→ EXERCISE DIRECTIONS:
What follows is a set of records; repeat all of them exactly.

>> Begin

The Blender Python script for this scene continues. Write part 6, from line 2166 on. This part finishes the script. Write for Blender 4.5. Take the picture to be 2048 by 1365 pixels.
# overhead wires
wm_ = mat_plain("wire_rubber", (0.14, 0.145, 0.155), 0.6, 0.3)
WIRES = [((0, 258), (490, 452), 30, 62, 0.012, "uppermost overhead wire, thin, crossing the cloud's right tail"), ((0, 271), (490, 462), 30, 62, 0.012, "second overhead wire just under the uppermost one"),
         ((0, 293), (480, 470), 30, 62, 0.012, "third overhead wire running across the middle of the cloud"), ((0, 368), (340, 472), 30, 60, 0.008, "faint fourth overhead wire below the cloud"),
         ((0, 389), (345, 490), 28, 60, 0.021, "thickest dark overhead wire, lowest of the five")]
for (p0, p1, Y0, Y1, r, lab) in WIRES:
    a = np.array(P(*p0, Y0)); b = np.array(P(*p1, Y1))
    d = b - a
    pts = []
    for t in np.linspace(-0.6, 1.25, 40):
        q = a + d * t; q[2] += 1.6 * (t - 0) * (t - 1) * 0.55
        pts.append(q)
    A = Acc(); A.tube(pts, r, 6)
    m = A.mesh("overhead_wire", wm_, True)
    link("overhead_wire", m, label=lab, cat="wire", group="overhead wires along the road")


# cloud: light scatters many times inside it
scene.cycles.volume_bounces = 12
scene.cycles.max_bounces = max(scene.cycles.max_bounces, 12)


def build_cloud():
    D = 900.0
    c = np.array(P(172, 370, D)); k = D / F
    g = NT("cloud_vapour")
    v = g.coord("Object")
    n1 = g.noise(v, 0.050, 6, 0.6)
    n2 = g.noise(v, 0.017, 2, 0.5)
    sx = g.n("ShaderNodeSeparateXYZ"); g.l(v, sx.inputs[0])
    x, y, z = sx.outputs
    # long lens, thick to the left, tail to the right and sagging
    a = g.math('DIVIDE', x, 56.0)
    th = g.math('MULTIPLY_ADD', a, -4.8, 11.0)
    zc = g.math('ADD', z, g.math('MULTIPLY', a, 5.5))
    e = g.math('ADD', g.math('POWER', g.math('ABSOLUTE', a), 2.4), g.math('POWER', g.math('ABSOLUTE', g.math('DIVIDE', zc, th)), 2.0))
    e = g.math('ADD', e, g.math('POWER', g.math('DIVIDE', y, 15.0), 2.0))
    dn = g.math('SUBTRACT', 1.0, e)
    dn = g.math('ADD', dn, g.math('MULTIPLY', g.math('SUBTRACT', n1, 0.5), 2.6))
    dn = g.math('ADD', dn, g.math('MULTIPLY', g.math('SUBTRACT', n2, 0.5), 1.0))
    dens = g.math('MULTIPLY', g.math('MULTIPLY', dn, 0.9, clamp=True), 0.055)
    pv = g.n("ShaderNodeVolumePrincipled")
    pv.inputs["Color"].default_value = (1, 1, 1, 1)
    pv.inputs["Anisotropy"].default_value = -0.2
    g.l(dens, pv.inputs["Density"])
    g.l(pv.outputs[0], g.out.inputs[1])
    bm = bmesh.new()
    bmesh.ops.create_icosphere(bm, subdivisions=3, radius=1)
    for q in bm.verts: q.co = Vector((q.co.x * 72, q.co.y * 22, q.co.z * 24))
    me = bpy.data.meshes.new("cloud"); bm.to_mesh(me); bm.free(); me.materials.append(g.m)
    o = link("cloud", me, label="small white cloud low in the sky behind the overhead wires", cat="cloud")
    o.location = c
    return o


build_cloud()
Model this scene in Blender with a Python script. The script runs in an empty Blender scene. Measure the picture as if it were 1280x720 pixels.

>> End

→ FINAL RESULT:
The Blender Python script for this scene continues. Write part 6, from line 2166 on. This part finishes the script. Write for Blender 4.5. Take the picture to be 2048 by 1365 pixels.
# overhead wires
wm_ = mat_plain("wire_rubber", (0.14, 0.145, 0.155), 0.6, 0.3)
WIRES = [((0, 258), (490, 452), 30, 62, 0.012, "uppermost overhead wire, thin, crossing the cloud's right tail"), ((0, 271), (490, 462), 30, 62, 0.012, "second overhead wire just under the uppermost one"),
         ((0, 293), (480, 470), 30, 62, 0.012, "third overhead wire running across the middle of the cloud"), ((0, 368), (340, 472), 30, 60, 0.008, "faint fourth overhead wire below the cloud"),
         ((0, 389), (345, 490), 28, 60, 0.021, "thickest dark overhead wire, lowest of the five")]
for (p0, p1, Y0, Y1, r, lab) in WIRES:
    a = np.array(P(*p0, Y0)); b = np.array(P(*p1, Y1))
    d = b - a
    pts = []
    for t in np.linspace(-0.6, 1.25, 40):
        q = a + d * t; q[2] += 1.6 * (t - 0) * (t - 1) * 0.55
        pts.append(q)
    A = Acc(); A.tube(pts, r, 6)
    m = A.mesh("overhead_wire", wm_, True)
    link("overhead_wire", m, label=lab, cat="wire", group="overhead wires along the road")


# cloud: light scatters many times inside it
scene.cycles.volume_bounces = 12
scene.cycles.max_bounces = max(scene.cycles.max_bounces, 12)


def build_cloud():
    D = 900.0
    c = np.array(P(172, 370, D)); k = D / F
    g = NT("cloud_vapour")
    v = g.coord("Object")
    n1 = g.noise(v, 0.050, 6, 0.6)
    n2 = g.noise(v, 0.017, 2, 0.5)
    sx = g.n("ShaderNodeSeparateXYZ"); g.l(v, sx.inputs[0])
    x, y, z = sx.outputs
    # long lens, thick to the left, tail to the right and sagging
    a = g.math('DIVIDE', x, 56.0)
    th = g.math('MULTIPLY_ADD', a, -4.8, 11.0)
    zc = g.math('ADD', z, g.math('MULTIPLY', a, 5.5))
    e = g.math('ADD', g.math('POWER', g.math('ABSOLUTE', a), 2.4), g.math('POWER', g.math('ABSOLUTE', g.math('DIVIDE', zc, th)), 2.0))
    e = g.math('ADD', e, g.math('POWER', g.math('DIVIDE', y, 15.0), 2.0))
    dn = g.math('SUBTRACT', 1.0, e)
    dn = g.math('ADD', dn, g.math('MULTIPLY', g.math('SUBTRACT', n1, 0.5), 2.6))
    dn = g.math('ADD', dn, g.math('MULTIPLY', g.math('SUBTRACT', n2, 0.5), 1.0))
    dens = g.math('MULTIPLY', g.math('MULTIPLY', dn, 0.9, clamp=True), 0.055)
    pv = g.n("ShaderNodeVolumePrincipled")
    pv.inputs["Color"].default_value = (1, 1, 1, 1)
    pv.inputs["Anisotropy"].default_value = -0.2
    g.l(dens, pv.inputs["Density"])
    g.l(pv.outputs[0], g.out.inputs[1])
    bm = bmesh.new()
    bmesh.ops.create_icosphere(bm, subdivisions=3, radius=1)
    for q in bm.verts: q.co = Vector((q.co.x * 72, q.co.y * 22, q.co.z * 24))
    me = bpy.data.meshes.new("cloud"); bm.to_mesh(me); bm.free(); me.materials.append(g.m)
    o = link("cloud", me, label="small white cloud low in the sky behind the overhead wires", cat="cloud")
    o.location = c
    return o


build_cloud()
Model this scene in Blender with a Python script. The script runs in an empty Blender scene. Measure the picture as if it were 1280x720 pixels.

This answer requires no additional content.